In a video called Writing Chat: Plotting V.S Pantising from Katytastic they shared the quote from George R.R. Martin. When I heard this quote I knew who I was as a writer. If you are familiar with the term/quote from George R.R. Martin or the term of pantser and plotter, then you would know from my description earlier that when I write I am a panster. I have a vague idea of where I am going but I don’t fully know; I like to be surprised by what happens in my story.


I want to start with the gardeners first because, as I just said, I am one myself and I also find them a little more interesting.


As gardeners, we start the process with a vague idea of what the story is. We know where we want it to go, but we might not know the name of main characters, their personality, and what their all around characteristics are. This can also be said for many other parts of the story too, like settings.


For me I know what the basic structure of the story, where I want it to go and somewhat how I want it to start. It’s like looking through glasses that aren’t yours, the picture is blurry, the details dull. You can’t see the texture on the wall, but you can feel the little bumps, small cracks and the tiny crevices. Is it a light blue, blue, dark blue or maybe a shade of blue that burns brighter than the others, a color that is evenly matched in both the light and dark of the world around it. You can feel the keys tap or the pencil run underneath your fingers. As I said, you watch the story unfold in every burst of color.


When I write like this, I feel as if I am in the story myself. Experiencing what is happening to a character as they go through the howling dark and the daunting light. I imagine this is what writers that use the technique of gardening feel like.


I mentioned some of the pros of this technique already: getting to feel like your are in the story and also getting to see it unfold before you but there are other ones.


People who use the panster method or the gardening method have more ease when they want to take the novel in a different direction. With this, the plot and or characters can be molded or gotten rid of.

I do think for the most part that doing this when you are an experienced writer makes this odd process much easier. To me, the cons outweigh the pros in this but I still use it, because it’s the method that is much more enjoyable to me. With this method though you might find yourself having a more severe writer’s block, this leads to the demise of determination to write the novel you had running through your mind already. Novels are often abandoned to lay there untouched and unseen for days, weeks, months, years and maybe even forever. That is unless someone else decides to pick them up and run for the idea that had been blown away in the storm. This has only happened to me once so far. I got around page one-hundred on a book and quit, but plan to go back. If I am like other gardeners then they also probably go back to the novels.


Plotters have a more organized approach and are lucky that they do. I feel many people are born with the kind of approach that they will take to storytelling. Plotters won’t find them self in the problem of moving from idea to idea because they can’t get out of the figurative six foot hole. A plotters novel gets written more quickly and even smoothly.


As I mentioned earlier, plotters are more confined to the plot and when they decide to change one thing they may have to re-do the whole outline. From what I read, Redoing an outline is not fun.


The only thing to really take from the quote and what has been put down into the article is: you are who you are.
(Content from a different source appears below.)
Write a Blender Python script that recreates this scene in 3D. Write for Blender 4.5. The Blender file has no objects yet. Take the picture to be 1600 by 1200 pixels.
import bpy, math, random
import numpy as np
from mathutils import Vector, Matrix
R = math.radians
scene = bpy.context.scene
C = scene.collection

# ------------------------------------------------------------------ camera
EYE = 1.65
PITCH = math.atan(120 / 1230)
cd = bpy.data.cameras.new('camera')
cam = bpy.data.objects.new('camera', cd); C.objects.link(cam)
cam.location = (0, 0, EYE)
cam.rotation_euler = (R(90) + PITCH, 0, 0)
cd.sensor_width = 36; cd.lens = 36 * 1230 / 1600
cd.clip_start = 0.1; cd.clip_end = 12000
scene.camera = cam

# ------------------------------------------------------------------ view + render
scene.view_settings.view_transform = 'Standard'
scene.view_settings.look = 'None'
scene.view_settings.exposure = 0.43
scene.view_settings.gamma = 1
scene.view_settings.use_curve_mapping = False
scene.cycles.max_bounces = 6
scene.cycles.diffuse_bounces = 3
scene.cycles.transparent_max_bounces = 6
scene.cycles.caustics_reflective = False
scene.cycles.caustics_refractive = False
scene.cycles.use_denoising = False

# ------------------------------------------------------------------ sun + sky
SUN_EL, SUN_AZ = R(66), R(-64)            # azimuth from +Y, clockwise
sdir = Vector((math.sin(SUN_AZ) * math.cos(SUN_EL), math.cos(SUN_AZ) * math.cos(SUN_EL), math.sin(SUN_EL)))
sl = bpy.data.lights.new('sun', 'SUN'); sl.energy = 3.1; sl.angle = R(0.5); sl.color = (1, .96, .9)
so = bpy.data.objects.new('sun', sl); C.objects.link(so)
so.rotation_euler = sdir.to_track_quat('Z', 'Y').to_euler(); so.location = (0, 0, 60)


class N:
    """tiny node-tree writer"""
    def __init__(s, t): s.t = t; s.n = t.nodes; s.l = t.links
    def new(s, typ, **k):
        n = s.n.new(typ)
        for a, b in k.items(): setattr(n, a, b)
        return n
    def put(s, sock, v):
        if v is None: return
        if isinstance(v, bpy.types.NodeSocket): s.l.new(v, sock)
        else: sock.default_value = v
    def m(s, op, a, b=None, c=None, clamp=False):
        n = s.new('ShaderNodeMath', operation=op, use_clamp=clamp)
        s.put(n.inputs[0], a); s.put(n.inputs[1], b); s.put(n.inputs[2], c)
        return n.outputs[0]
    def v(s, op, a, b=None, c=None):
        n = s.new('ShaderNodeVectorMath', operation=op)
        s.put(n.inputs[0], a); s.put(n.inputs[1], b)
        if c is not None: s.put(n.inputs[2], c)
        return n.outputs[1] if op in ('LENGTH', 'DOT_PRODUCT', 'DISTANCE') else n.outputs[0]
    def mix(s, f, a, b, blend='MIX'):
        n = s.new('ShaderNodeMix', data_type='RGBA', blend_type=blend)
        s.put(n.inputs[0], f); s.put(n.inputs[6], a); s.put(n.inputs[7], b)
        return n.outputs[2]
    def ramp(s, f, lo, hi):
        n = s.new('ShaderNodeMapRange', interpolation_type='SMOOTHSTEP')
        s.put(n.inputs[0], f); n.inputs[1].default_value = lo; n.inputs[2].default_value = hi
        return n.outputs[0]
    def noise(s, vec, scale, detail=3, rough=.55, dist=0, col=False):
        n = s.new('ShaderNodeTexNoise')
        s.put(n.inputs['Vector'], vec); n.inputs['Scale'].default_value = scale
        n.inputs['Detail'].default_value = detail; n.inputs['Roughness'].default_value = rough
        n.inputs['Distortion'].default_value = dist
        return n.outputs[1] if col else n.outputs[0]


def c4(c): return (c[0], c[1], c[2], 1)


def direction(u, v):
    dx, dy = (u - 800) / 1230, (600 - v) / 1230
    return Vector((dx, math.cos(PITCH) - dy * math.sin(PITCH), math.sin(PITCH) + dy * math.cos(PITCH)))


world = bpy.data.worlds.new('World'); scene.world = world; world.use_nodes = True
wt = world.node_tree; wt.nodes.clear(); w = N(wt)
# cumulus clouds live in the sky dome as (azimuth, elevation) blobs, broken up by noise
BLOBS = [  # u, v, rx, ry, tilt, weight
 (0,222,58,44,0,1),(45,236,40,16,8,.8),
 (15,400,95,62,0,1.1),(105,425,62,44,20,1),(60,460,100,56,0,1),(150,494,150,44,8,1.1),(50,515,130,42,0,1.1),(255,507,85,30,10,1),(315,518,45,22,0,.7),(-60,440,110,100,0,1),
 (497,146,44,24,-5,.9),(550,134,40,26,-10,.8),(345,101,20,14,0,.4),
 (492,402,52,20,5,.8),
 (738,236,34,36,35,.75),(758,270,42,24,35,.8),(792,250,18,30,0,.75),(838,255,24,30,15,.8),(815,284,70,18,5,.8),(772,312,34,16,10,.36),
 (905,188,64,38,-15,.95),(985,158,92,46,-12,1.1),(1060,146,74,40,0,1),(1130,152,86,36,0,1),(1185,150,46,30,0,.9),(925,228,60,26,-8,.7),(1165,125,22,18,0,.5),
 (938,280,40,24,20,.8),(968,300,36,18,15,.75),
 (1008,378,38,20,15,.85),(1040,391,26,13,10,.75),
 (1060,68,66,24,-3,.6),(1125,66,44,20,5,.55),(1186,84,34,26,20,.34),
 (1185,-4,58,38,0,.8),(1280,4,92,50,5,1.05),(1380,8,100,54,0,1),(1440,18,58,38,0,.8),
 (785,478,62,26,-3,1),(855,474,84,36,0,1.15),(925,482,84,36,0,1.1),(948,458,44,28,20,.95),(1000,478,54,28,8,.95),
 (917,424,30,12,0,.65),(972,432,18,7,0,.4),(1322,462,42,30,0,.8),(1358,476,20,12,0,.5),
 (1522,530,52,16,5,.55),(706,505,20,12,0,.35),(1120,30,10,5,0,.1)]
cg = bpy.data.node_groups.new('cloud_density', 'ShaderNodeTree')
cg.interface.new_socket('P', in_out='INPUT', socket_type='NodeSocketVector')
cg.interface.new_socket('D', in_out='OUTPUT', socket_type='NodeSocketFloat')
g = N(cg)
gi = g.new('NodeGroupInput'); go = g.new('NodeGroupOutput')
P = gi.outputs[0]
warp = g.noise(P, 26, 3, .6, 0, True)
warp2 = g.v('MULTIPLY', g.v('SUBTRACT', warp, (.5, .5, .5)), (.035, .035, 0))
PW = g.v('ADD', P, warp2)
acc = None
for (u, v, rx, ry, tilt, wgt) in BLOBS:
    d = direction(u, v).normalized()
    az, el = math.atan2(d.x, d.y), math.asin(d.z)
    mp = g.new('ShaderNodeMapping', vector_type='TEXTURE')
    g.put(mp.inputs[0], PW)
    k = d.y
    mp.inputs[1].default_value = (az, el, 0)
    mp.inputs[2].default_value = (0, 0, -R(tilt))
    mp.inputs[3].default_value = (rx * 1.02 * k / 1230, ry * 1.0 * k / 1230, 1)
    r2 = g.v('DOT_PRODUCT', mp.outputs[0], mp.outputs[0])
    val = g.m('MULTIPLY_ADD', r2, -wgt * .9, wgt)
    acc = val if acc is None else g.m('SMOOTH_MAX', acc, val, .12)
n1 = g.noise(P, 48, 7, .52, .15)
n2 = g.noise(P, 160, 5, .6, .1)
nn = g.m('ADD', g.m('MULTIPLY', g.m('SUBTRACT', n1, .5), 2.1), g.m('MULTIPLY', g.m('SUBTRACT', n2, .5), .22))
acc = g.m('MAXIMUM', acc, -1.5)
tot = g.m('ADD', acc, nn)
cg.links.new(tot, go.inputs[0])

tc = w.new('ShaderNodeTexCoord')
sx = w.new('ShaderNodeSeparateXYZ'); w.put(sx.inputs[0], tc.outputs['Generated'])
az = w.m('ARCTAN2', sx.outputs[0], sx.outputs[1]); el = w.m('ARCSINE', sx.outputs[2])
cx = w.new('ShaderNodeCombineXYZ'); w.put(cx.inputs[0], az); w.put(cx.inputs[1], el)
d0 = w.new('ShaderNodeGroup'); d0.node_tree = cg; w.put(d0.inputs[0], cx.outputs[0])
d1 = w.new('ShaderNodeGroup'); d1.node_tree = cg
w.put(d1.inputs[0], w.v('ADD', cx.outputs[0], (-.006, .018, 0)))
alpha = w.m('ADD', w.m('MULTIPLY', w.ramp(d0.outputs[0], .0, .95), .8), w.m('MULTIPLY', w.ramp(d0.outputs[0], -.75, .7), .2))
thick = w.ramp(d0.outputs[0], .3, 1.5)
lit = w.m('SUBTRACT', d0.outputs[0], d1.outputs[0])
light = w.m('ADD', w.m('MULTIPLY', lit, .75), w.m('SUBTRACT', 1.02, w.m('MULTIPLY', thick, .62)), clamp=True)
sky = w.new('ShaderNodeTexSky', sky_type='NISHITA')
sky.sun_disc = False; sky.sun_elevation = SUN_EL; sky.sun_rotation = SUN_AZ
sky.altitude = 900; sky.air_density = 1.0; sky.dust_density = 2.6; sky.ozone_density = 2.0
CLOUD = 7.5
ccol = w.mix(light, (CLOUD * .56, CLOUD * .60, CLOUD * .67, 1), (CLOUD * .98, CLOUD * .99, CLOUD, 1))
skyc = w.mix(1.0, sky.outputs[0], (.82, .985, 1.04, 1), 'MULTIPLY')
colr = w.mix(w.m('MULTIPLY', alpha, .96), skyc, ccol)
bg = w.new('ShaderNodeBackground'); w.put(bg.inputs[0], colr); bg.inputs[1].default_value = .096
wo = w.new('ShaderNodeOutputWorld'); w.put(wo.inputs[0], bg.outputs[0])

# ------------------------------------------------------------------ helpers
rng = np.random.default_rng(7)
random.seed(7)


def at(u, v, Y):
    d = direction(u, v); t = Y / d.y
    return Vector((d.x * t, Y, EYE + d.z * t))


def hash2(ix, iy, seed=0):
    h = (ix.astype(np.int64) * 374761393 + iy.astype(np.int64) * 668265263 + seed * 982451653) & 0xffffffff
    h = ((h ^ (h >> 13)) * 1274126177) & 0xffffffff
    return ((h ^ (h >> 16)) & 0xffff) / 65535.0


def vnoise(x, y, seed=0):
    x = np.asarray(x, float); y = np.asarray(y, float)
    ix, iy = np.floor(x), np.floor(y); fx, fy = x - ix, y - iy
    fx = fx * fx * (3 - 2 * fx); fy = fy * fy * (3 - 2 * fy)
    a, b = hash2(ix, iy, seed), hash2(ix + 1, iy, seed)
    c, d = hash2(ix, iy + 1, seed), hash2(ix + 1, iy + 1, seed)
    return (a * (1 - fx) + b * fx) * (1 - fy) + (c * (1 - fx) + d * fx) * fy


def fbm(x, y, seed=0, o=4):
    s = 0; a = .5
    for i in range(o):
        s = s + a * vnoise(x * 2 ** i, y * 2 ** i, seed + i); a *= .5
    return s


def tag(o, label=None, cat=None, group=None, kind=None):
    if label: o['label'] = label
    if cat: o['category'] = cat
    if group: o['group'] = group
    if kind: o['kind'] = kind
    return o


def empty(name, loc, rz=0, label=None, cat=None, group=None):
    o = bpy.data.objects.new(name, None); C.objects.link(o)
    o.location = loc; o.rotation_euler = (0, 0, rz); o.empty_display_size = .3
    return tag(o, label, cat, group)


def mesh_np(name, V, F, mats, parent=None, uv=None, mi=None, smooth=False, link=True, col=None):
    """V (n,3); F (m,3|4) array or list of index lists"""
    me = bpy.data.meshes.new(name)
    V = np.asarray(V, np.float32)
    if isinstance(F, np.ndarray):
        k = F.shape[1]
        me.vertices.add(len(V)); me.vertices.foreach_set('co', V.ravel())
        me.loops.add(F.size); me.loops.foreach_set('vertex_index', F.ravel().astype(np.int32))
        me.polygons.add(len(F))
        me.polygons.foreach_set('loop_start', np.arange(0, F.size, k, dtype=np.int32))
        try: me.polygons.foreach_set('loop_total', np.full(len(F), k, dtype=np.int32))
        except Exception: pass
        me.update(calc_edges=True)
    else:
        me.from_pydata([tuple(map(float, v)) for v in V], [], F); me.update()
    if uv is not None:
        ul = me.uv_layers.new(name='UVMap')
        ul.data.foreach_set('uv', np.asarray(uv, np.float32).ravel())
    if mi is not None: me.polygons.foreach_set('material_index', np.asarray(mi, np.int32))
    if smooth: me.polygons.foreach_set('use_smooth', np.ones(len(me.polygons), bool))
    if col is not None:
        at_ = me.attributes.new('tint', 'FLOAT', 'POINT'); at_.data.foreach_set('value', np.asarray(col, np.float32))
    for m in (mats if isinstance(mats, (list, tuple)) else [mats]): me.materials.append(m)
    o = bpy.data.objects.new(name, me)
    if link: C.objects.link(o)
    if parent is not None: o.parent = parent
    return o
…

To better expand on this, don’t feel like you have to stay on either one of these methods. You are your own person and when you are writing for the most part you call the shots on what you do and how you do it. Plotting your first novel is recommended but you don’t have to do so, as I haven’t. For the gardeners I say this: keep going and if you need to plot you can still be true to yourself and for the plotters, if you want to go a little of the rails or completely give it a shot. Go your way.